[ExI] SF - cyberspace and utopian narratives for meatless bodies

Stefano Vaj stefano.vaj at gmail.com
Sat Feb 11 14:21:48 UTC 2012


On 11 February 2012 07:43, Keith Henson <hkeithhenson at gmail.com> wrote:

> Maybe this isn't important.  People went around the earth when it took
> years.
>

We may have already had this discussion before, but I think that if we
should take contemporary IT as a good enough metaphor of intelligence in
general,  "hierarchical structure" is the answer to "latency" and "scarce
band".

I am not persuaded that there is any real limit to acceptable latency,
given that any arbitrary computational node speaks anyway very quickly with
neighbouring nodes, no matter how "distant" it may be from an arbitrary
"centre", so the rationale to connect three of them is not so different
from having the last one added in a row of 10^10 of them.

This simply means that "long-distance calls" are reduced as much as
possible in favour of local computation and data caching.

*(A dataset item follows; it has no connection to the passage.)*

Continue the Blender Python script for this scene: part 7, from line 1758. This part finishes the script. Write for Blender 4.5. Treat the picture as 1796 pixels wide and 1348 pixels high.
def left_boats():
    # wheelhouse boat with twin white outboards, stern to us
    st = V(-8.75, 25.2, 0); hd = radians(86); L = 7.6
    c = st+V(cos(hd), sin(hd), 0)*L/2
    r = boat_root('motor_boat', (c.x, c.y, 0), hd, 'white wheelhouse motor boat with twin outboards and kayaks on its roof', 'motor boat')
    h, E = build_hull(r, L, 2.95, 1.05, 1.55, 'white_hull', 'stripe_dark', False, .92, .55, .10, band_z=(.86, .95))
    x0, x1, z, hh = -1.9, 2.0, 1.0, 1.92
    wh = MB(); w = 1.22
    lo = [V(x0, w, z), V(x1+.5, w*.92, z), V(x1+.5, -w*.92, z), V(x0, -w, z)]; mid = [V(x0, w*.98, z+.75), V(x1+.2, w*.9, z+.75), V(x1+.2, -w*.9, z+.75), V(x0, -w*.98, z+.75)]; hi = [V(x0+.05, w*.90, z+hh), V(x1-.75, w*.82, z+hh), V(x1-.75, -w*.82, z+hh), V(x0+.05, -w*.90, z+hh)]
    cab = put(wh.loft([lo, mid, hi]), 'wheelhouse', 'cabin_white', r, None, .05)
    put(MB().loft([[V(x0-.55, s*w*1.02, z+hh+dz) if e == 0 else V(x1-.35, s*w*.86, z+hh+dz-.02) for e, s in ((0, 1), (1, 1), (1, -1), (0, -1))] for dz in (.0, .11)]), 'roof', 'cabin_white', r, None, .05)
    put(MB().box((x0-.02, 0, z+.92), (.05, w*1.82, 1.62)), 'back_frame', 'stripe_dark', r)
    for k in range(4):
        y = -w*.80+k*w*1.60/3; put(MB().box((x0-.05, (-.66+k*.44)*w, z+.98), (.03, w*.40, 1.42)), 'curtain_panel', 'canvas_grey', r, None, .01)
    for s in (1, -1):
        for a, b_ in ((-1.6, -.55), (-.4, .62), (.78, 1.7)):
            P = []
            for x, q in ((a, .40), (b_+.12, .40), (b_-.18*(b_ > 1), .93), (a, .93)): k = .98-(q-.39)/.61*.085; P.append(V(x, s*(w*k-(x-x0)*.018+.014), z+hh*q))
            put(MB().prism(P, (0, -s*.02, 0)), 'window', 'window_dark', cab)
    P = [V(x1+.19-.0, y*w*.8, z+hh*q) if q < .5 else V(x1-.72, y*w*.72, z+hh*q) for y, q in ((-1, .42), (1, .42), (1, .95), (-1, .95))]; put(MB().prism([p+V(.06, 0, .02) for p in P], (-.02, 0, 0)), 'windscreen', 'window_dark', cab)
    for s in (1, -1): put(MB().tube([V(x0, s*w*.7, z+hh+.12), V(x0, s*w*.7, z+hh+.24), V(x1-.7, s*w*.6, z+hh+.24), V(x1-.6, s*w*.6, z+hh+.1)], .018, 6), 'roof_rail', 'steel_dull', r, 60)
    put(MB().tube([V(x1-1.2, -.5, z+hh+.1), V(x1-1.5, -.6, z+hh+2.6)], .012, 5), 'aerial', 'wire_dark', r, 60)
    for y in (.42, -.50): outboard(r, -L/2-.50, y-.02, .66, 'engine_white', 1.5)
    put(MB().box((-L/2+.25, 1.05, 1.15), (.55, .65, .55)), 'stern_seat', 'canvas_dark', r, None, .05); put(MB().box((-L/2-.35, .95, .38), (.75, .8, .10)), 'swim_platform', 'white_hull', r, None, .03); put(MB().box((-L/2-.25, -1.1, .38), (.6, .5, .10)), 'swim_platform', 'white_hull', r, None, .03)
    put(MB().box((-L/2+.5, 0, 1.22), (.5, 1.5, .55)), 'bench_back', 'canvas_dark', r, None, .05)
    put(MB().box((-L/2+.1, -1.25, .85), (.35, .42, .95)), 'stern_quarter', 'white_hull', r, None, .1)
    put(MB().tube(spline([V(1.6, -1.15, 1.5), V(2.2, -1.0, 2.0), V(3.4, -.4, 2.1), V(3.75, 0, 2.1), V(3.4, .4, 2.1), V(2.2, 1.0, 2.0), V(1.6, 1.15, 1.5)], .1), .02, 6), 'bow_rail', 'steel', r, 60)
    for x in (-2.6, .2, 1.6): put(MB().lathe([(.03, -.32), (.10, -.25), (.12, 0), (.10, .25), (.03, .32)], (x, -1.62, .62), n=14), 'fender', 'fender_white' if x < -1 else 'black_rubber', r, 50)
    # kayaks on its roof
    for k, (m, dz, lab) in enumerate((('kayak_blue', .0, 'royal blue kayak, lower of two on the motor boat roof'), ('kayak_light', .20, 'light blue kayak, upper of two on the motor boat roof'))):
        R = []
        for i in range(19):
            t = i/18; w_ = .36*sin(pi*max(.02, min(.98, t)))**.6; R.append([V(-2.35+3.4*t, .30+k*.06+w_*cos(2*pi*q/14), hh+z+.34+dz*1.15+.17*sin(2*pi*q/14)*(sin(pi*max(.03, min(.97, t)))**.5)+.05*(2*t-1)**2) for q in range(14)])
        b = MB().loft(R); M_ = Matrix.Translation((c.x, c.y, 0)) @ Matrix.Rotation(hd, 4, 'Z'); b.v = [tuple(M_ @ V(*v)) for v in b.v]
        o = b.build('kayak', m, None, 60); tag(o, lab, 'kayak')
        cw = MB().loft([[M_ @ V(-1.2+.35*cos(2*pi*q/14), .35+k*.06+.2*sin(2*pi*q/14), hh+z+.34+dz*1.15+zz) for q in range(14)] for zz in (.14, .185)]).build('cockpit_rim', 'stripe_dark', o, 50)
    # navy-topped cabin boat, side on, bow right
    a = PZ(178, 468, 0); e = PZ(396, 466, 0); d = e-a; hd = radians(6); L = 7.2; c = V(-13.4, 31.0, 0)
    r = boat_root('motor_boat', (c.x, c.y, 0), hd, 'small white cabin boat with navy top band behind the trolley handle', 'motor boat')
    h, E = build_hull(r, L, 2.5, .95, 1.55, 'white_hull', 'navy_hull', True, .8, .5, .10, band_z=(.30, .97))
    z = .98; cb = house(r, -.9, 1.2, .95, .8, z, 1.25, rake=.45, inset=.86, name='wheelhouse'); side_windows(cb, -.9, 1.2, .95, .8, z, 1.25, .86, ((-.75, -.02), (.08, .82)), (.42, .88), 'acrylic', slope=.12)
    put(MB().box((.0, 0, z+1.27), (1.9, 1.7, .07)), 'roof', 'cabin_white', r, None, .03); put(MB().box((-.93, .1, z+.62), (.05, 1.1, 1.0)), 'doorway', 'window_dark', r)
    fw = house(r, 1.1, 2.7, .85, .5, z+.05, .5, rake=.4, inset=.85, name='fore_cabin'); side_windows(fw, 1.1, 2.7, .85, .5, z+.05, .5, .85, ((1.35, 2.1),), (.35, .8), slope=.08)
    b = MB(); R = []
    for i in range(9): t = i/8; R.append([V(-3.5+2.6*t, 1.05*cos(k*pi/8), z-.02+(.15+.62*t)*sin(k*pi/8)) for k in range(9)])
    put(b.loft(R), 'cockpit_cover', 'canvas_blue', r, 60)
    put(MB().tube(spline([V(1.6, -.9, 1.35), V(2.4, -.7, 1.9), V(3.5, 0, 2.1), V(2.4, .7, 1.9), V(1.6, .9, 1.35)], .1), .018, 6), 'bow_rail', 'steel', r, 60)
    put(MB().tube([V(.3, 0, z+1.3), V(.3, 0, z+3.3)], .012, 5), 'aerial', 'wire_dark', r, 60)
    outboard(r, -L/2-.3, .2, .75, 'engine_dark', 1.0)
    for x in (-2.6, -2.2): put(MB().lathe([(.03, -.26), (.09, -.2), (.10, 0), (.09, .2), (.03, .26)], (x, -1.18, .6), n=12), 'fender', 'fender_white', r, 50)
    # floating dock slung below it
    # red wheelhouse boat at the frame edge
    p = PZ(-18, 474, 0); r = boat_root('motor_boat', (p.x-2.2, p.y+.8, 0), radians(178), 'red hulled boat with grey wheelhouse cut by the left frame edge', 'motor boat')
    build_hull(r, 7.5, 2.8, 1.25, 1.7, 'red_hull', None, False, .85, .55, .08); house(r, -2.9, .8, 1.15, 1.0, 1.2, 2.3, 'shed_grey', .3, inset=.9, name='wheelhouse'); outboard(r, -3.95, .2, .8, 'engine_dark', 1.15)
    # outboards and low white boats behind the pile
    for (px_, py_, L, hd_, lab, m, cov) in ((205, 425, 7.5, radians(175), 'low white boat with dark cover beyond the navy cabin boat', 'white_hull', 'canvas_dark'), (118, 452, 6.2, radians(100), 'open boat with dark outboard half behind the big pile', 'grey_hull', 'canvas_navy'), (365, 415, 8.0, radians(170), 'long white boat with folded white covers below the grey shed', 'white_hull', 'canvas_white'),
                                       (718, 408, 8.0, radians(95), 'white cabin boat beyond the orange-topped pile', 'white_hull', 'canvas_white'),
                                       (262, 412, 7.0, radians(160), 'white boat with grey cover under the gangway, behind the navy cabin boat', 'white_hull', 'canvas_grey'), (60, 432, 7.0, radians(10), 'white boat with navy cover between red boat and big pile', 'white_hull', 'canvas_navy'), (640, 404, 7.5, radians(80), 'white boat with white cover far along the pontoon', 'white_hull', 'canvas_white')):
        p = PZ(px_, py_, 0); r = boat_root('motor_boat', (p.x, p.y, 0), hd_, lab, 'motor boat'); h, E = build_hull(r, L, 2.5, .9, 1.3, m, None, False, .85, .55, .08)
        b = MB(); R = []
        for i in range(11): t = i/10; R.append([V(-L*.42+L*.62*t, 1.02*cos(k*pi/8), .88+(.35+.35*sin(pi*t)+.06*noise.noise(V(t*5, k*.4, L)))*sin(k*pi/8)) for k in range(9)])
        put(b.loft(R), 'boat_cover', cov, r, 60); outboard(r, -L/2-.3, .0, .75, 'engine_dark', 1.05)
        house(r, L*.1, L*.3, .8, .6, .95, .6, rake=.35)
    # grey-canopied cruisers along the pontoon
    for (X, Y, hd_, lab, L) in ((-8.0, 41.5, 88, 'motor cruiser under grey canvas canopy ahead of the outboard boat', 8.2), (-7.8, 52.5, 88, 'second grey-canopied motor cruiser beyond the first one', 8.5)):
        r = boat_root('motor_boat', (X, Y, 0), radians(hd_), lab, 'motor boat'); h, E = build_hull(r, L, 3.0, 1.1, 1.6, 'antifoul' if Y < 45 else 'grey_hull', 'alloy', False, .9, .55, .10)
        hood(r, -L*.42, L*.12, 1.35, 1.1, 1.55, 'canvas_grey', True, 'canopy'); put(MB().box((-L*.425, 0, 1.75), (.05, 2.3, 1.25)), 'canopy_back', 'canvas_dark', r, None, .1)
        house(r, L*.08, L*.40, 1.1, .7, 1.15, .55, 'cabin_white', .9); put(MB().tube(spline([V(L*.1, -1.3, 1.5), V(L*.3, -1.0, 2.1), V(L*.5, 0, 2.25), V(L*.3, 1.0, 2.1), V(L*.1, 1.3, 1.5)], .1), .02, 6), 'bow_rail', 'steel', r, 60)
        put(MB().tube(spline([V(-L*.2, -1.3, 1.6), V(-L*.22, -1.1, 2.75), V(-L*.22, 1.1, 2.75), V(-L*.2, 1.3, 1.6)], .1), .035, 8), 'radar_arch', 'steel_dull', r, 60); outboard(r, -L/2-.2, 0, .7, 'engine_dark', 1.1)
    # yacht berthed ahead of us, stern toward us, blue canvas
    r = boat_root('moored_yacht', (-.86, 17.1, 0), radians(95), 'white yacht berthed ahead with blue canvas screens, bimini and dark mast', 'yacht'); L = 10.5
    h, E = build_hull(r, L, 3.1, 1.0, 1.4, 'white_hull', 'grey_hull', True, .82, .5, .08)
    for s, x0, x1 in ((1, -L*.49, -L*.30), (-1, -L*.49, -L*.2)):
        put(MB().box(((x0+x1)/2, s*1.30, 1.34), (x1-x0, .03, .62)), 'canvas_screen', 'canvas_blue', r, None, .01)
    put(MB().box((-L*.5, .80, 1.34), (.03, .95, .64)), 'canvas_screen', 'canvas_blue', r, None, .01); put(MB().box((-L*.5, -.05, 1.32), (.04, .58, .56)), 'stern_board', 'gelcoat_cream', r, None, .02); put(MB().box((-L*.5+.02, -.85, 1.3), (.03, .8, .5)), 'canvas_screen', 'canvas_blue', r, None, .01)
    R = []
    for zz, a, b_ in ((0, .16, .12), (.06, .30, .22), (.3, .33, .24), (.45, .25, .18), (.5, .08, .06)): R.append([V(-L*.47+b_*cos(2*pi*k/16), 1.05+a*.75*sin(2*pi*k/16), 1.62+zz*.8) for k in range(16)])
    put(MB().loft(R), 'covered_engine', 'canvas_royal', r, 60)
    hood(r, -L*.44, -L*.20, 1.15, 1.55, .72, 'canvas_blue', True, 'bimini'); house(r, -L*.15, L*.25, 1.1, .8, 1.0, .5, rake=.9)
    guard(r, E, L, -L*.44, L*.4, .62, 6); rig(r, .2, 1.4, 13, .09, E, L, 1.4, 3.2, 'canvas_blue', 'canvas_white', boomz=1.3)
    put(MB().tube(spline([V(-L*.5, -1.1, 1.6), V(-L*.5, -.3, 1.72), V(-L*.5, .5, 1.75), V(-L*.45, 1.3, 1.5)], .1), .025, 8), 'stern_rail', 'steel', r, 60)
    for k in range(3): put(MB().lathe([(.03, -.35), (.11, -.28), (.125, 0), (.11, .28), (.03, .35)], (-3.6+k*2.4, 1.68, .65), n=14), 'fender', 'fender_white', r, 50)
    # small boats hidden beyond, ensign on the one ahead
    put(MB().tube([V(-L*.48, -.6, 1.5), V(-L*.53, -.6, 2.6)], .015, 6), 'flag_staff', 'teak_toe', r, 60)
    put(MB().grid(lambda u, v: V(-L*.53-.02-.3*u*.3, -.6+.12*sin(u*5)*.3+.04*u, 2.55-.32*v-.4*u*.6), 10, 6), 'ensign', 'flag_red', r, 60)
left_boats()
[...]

Take for instance the contemporary scenario, where we have at one extreme
the internal working of registers of single processing unit, then the
processor with its internal cache(s), then your possibly multiprocessor
board with its RAM, then (virtual?) clusters thereof, then perhaps a
configuration such as folding at home where possible latency already may
measure in weeks - much higher than what would exist in a ideal, optimised
star-sized computronium sphere.

But even in organic brains I suspect that most computations already take
place at a "local" level, with neurons firing neighbouring neurons in a
limited area, rather than involving the entire system, as the latter
solution would pointlessly degrade the overall performance of the same.